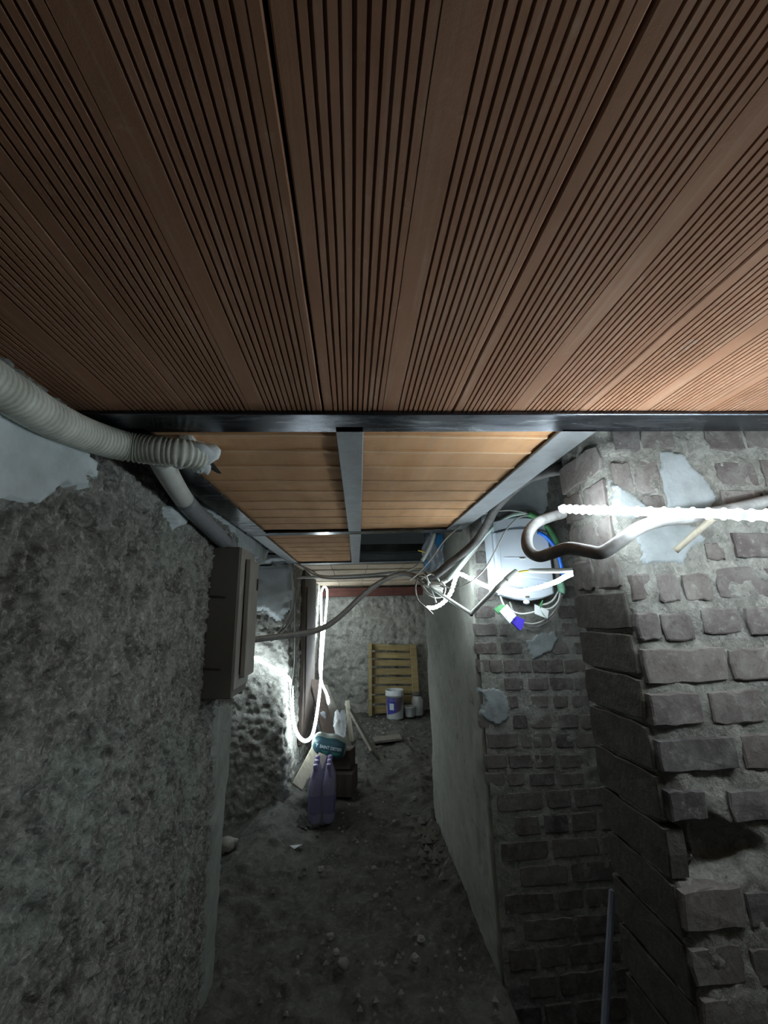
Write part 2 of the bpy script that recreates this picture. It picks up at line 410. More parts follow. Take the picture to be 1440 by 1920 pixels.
# floor: trampled dirt with soft lumps, a dark stair pit on the right
def make_floor():
    du = .016
    xs = np.arange(-1.38, 1.34, du); ys = np.arange(-1.3, 6.36, du)
    X, Y = np.meshgrid(xs, ys, indexing='ij'); p = np.stack([X.ravel(), Y.ravel(), np.zeros(X.size)], 1)
    z = (fbm(p * 2.2, 3, 61) - .5) * .07 + (fbm(p * 12, 3, 67) - .5) * .026 + .02 * np.clip((fbm(p * 17, 2, 71) - .6) * 6, 0, 1)
    z += .09 * np.exp(-((p[:, 0] + .5) / .16) ** 2) * np.exp(-((p[:, 1] - 3.2) / .5) ** 2)        # heap at the left corner
    z += .05 * np.exp(-((p[:, 0] + .62) / .14) ** 2) + .03 * np.exp(-((p[:, 0] - .56) / .08) ** 2)
    ids = np.arange(X.size).reshape(X.shape); cx = X[:-1, :-1] + du / 2; cy = Y[:-1, :-1] + du / 2
    keep = ~((cx > .575) & (cy < 3.24))
    f = np.stack([ids[:-1, :-1], ids[1:, :-1], ids[1:, 1:], ids[:-1, 1:]], -1)[keep]
    v = np.stack([p[:, 0], p[:, 1], z], 1)
    me = bpy.data.meshes.new('floor'); me.vertices.add(len(v)); me.vertices.foreach_set('co', v.astype(np.float32).ravel())
    me.loops.add(f.size); me.loops.foreach_set('vertex_index', f.astype(np.int32).ravel())
    me.polygons.add(len(f)); me.polygons.foreach_set('loop_start', np.arange(0, f.size, 4, dtype=np.int32))
    me.update(calc_edges=True); me.validate(); me.shade_smooth(); me.materials.append(MT['dirt'])
    o = bpy.data.objects.new('floor', me); C.objects.link(o); o['kind'] = 'structure'; return o
floor = make_floor()
tag(MB().box((1.4, .3, -.97), (1.75, 3.3, .06)).build('floor_pit', MT['dirt']), kind='structure')
tag(rough_wall('wall_pit_side', [(.572, 1.9), (.572, -1.3)], -.95, .02, .03, .008, 9, MT['dirt'], 47), kind='structure')

# ceiling: a slab that carries grooved clay tiles (each one a part), steel joists between them
ceiling = MB().box((.55, -.28, 1.9), (3.5, 2.1, .06)).box((.02, 1.4, 1.9), (1.12, 1.3, .06)).box((-.25, 2.6, 1.9), (.5, 1.2, .06)) \
    .box((.1, 4.8, 1.9), (2.6, 3.3, .06)).box((.3, 2.6, 2.1), (.62, 1.3, .06)).box((-1.0, 2.65, 1.9), (1.1, 1.4, .06)).box((1.17, 1.45, 2.16), (1.25, 1.0, .06)).box((.602, 1.45, 2.0), (.03, 1.1, .3)).build('ceiling', MT['void'])
tag(ceiling, kind='structure')
def grooved_tile(name, x0, x1, y0, y1, z, mat, ngr=11, gap=(.0012, .0012), depth=.0055):
    """hollow clay tile seen from below: plain bands at the edges and the middle, two fields of narrow grooves along y"""
    P = .267; W = x1 - x0
    prof = [(gap[0], .03), (gap[0], .0014), (gap[0] + .0016, 0)]
    def field(a, b, rev):
        st = (b - a) / (ngr - 1)
        for i in range(ngr):
            c = a + st * i
            wv = .00165 * random.uniform(.85, 1.15); dp = depth * random.uniform(.8, 1.1)
            if i == ngr - 1: wv *= .45; dp *= .45
            prof.extend([(c - wv, 0), (c - wv * .8, dp), (c + wv * .8, dp), (c + wv, 0)])
    k = W / P
    field(.0205 * k, .1208 * k, 0); field(.154 * k, .2542 * k, 1)
    prof += [(W - gap[1] - .0016, 0), (W - gap[1], .0014), (W - gap[1], .03)]
    n = len(prof); ns = 26; v = []; f = []
    ys = np.linspace(y0, y1, ns)
    u = np.array([q[0] for q in prof])
    for j, y in enumerate(ys):
        pp = np.stack([(x0 + u) * 45, np.full(n, y * 9), np.full(n, 3.3)], 1)
        wob = (fbm(pp, 2, 81) - .5) * .0022
        pz = np.stack([(x0 + u) * 8, np.full(n, y * 4), np.full(n, 9.3)], 1)
        wz = (fbm(pz, 2, 83) - .5) * .004
        for (a, h), d, e in zip(prof, wob, wz): v.append((x0 + a + d, y, z + h + e))
    for j in range(ns - 1):
        for i in range(n - 1):
            a = j * n + i; f.append((a, a + n, a + n + 1, a + 1))
    return mesh(name, v, f, mat, ceiling)
x = -.057 - .267 * 2
gaps = {0: .0008, 1: .0008, 2: .0022, 3: .0022, 4: .0012, 5: .0010}
for i in range(11):
    g0, g1 = {1: (.001, .0004), 2: (.0004, .0016)}.get(i, (.0014, .0014))
    g0 = [.001, .0004, .0019, .0019, .0012, .001, .001, .001, .001, .001, .001, .001][i]
    g1 = [.0004, .0019, .0019, .0012, .001, .001, .001, .001, .001, .001, .001, .001][i]
    for y0, y1 in ((-1.26, -.462), (-.455, .772)):
        grooved_tile('clay_tile', x + .267 * i, x + .267 * (i + 1), y0, y1, 1.803, MT['clay'], 11, (g0, g1))
def ribbed_tile(name, x0, x1, y0, y1, z, mat, ribs=(0.0, .5), fine=0):
    """clay panel tile laid across the joists: flats divided by raised beads along x"""
    L = y1 - y0; prof = [(.0002, .02), (.0002, .0005)]
    for r in ribs:
        c = max(.0085, r * L)
        prof += [(c - .007, 0), (c - .004, -.003), (c, -.0042), (c + .004, -.003), (c + .007, 0)]
        if fine:
            for k in range(fine): 
                q = c + .012 + k * (.5 * L - .02) / fine
                prof += [(q, 0), (q + .001, .0025), (q + .003, .0025), (q + .004, 0)]
        else: prof += [(c + .03, .0012), (c + .07, .0012)]
    prof += [(L - .0006, 0), (L - .0002, .02)]
    pale = [i for i in range(len(prof) - 1) if prof[i][1] < -.003 or prof[i + 1][1] < -.003]
    v = []; f = []; n = len(prof); ns = 9; mi = []
    for j in range(ns):
        X = x0 + (x1 - x0) * j / (ns - 1)
        for a, h in prof:
            v.append((X, y0 + a + .002 * math.sin(X * 9 + y0 * 5) * .6, z + h + .0008 * math.sin(X * 23 + a * 60)))
    for j in range(ns - 1):
        for i in range(n - 1):
            a = j * n + i; f.append((a, a + 1, a + n + 1, a + n)); mi.append(1 if i in pale else 0)
    o = mesh(name, v, f, mat, ceiling); o.data.materials.append(MT['clay_rib']); o.data.polygons.foreach_set('material_index', mi); return o
for x0, x1 in ((-.47, -.012), (.012, .515)):
    for y0, y1 in ((.785, .956), (.956, 1.196), (1.196, 1.432), (1.432, 1.69), (1.69, 1.955)):
        ribbed_tile('clay_panel', x0, x1, y0, y1, 1.806, MT['clay2'])
for y0, y1 in ((2.03, 2.33), (2.33, 2.65), (2.65, 2.96), (2.96, 3.2)):
    ribbed_tile('clay_panel', -.46, -.01, y0, y1, 1.806, MT['clay2'], (0., .5), 4)
for y0, y1 in ((3.42, 3.78), (3.86, 4.5), (4.66, 5.15), (5.22, 5.7), (5.76, 6.25)):
    for k in range(6):
        xa = -.5 + k * .32
        ribbed_tile('clay_panel', xa + .002, xa + .318, y0, y1, 1.803, MT['clay3'], (0.,))
# dark boards high up in the open bay
for k in range(4):
    mesh_o = MB().box((.3, 2.17 + .25 * k, 2.02), (.52, .215, .03), Matrix.Rotation(.03 * (k % 2), 3, 'Y'), .004).build('board', MT['void'], ceiling)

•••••

Print the whole listing above once more, word for word, without its pictures.

**Task result**.
Write part 2 of the bpy script that recreates this picture. It picks up at line 410. More parts follow. Take the picture to be 1440 by 1920 pixels.
# floor: trampled dirt with soft lumps, a dark stair pit on the right
def make_floor():
    du = .016
    xs = np.arange(-1.38, 1.34, du); ys = np.arange(-1.3, 6.36, du)
    X, Y = np.meshgrid(xs, ys, indexing='ij'); p = np.stack([X.ravel(), Y.ravel(), np.zeros(X.size)], 1)
    z = (fbm(p * 2.2, 3, 61) - .5) * .07 + (fbm(p * 12, 3, 67) - .5) * .026 + .02 * np.clip((fbm(p * 17, 2, 71) - .6) * 6, 0, 1)
    z += .09 * np.exp(-((p[:, 0] + .5) / .16) ** 2) * np.exp(-((p[:, 1] - 3.2) / .5) ** 2)        # heap at the left corner
    z += .05 * np.exp(-((p[:, 0] + .62) / .14) ** 2) + .03 * np.exp(-((p[:, 0] - .56) / .08) ** 2)
    ids = np.arange(X.size).reshape(X.shape); cx = X[:-1, :-1] + du / 2; cy = Y[:-1, :-1] + du / 2
    keep = ~((cx > .575) & (cy < 3.24))
    f = np.stack([ids[:-1, :-1], ids[1:, :-1], ids[1:, 1:], ids[:-1, 1:]], -1)[keep]
    v = np.stack([p[:, 0], p[:, 1], z], 1)
    me = bpy.data.meshes.new('floor'); me.vertices.add(len(v)); me.vertices.foreach_set('co', v.astype(np.float32).ravel())
    me.loops.add(f.size); me.loops.foreach_set('vertex_index', f.astype(np.int32).ravel())
    me.polygons.add(len(f)); me.polygons.foreach_set('loop_start', np.arange(0, f.size, 4, dtype=np.int32))
    me.update(calc_edges=True); me.validate(); me.shade_smooth(); me.materials.append(MT['dirt'])
    o = bpy.data.objects.new('floor', me); C.objects.link(o); o['kind'] = 'structure'; return o
floor = make_floor()
tag(MB().box((1.4, .3, -.97), (1.75, 3.3, .06)).build('floor_pit', MT['dirt']), kind='structure')
tag(rough_wall('wall_pit_side', [(.572, 1.9), (.572, -1.3)], -.95, .02, .03, .008, 9, MT['dirt'], 47), kind='structure')

# ceiling: a slab that carries grooved clay tiles (each one a part), steel joists between them
ceiling = MB().box((.55, -.28, 1.9), (3.5, 2.1, .06)).box((.02, 1.4, 1.9), (1.12, 1.3, .06)).box((-.25, 2.6, 1.9), (.5, 1.2, .06)) \
    .box((.1, 4.8, 1.9), (2.6, 3.3, .06)).box((.3, 2.6, 2.1), (.62, 1.3, .06)).box((-1.0, 2.65, 1.9), (1.1, 1.4, .06)).box((1.17, 1.45, 2.16), (1.25, 1.0, .06)).box((.602, 1.45, 2.0), (.03, 1.1, .3)).build('ceiling', MT['void'])
tag(ceiling, kind='structure')
def grooved_tile(name, x0, x1, y0, y1, z, mat, ngr=11, gap=(.0012, .0012), depth=.0055):
    """hollow clay tile seen from below: plain bands at the edges and the middle, two fields of narrow grooves along y"""
    P = .267; W = x1 - x0
    prof = [(gap[0], .03), (gap[0], .0014), (gap[0] + .0016, 0)]
    def field(a, b, rev):
        st = (b - a) / (ngr - 1)
        for i in range(ngr):
            c = a + st * i
            wv = .00165 * random.uniform(.85, 1.15); dp = depth * random.uniform(.8, 1.1)
            if i == ngr - 1: wv *= .45; dp *= .45
            prof.extend([(c - wv, 0), (c - wv * .8, dp), (c + wv * .8, dp), (c + wv, 0)])
    k = W / P
    field(.0205 * k, .1208 * k, 0); field(.154 * k, .2542 * k, 1)
    prof += [(W - gap[1] - .0016, 0), (W - gap[1], .0014), (W - gap[1], .03)]
    n = len(prof); ns = 26; v = []; f = []
    ys = np.linspace(y0, y1, ns)
    u = np.array([q[0] for q in prof])
    for j, y in enumerate(ys):
        pp = np.stack([(x0 + u) * 45, np.full(n, y * 9), np.full(n, 3.3)], 1)
        wob = (fbm(pp, 2, 81) - .5) * .0022
        pz = np.stack([(x0 + u) * 8, np.full(n, y * 4), np.full(n, 9.3)], 1)
        wz = (fbm(pz, 2, 83) - .5) * .004
        for (a, h), d, e in zip(prof, wob, wz): v.append((x0 + a + d, y, z + h + e))
    for j in range(ns - 1):
        for i in range(n - 1):
            a = j * n + i; f.append((a, a + n, a + n + 1, a + 1))
    return mesh(name, v, f, mat, ceiling)
x = -.057 - .267 * 2
gaps = {0: .0008, 1: .0008, 2: .0022, 3: .0022, 4: .0012, 5: .0010}
for i in range(11):
    g0, g1 = {1: (.001, .0004), 2: (.0004, .0016)}.get(i, (.0014, .0014))
    g0 = [.001, .0004, .0019, .0019, .0012, .001, .001, .001, .001, .001, .001, .001][i]
    g1 = [.0004, .0019, .0019, .0012, .001, .001, .001, .001, .001, .001, .001, .001][i]
    for y0, y1 in ((-1.26, -.462), (-.455, .772)):
        grooved_tile('clay_tile', x + .267 * i, x + .267 * (i + 1), y0, y1, 1.803, MT['clay'], 11, (g0, g1))
def ribbed_tile(name, x0, x1, y0, y1, z, mat, ribs=(0.0, .5), fine=0):
    """clay panel tile laid across the joists: flats divided by raised beads along x"""
    L = y1 - y0; prof = [(.0002, .02), (.0002, .0005)]
    for r in ribs:
        c = max(.0085, r * L)
        prof += [(c - .007, 0), (c - .004, -.003), (c, -.0042), (c + .004, -.003), (c + .007, 0)]
        if fine:
            for k in range(fine): 
                q = c + .012 + k * (.5 * L - .02) / fine
                prof += [(q, 0), (q + .001, .0025), (q + .003, .0025), (q + .004, 0)]
        else: prof += [(c + .03, .0012), (c + .07, .0012)]
    prof += [(L - .0006, 0), (L - .0002, .02)]
    pale = [i for i in range(len(prof) - 1) if prof[i][1] < -.003 or prof[i + 1][1] < -.003]
    v = []; f = []; n = len(prof); ns = 9; mi = []
    for j in range(ns):
        X = x0 + (x1 - x0) * j / (ns - 1)
        for a, h in prof:
            v.append((X, y0 + a + .002 * math.sin(X * 9 + y0 * 5) * .6, z + h + .0008 * math.sin(X * 23 + a * 60)))
    for j in range(ns - 1):
        for i in range(n - 1):
            a = j * n + i; f.append((a, a + 1, a + n + 1, a + n)); mi.append(1 if i in pale else 0)
    o = mesh(name, v, f, mat, ceiling); o.data.materials.append(MT['clay_rib']); o.data.polygons.foreach_set('material_index', mi); return o
for x0, x1 in ((-.47, -.012), (.012, .515)):
    for y0, y1 in ((.785, .956), (.956, 1.196), (1.196, 1.432), (1.432, 1.69), (1.69, 1.955)):
        ribbed_tile('clay_panel', x0, x1, y0, y1, 1.806, MT['clay2'])
for y0, y1 in ((2.03, 2.33), (2.33, 2.65), (2.65, 2.96), (2.96, 3.2)):
    ribbed_tile('clay_panel', -.46, -.01, y0, y1, 1.806, MT['clay2'], (0., .5), 4)
for y0, y1 in ((3.42, 3.78), (3.86, 4.5), (4.66, 5.15), (5.22, 5.7), (5.76, 6.25)):
    for k in range(6):
        xa = -.5 + k * .32
        ribbed_tile('clay_panel', xa + .002, xa + .318, y0, y1, 1.803, MT['clay3'], (0.,))
# dark boards high up in the open bay
for k in range(4):
    mesh_o = MB().box((.3, 2.17 + .25 * k, 2.02), (.52, .215, .03), Matrix.Rotation(.03 * (k % 2), 3, 'Y'), .004).build('board', MT['void'], ceiling)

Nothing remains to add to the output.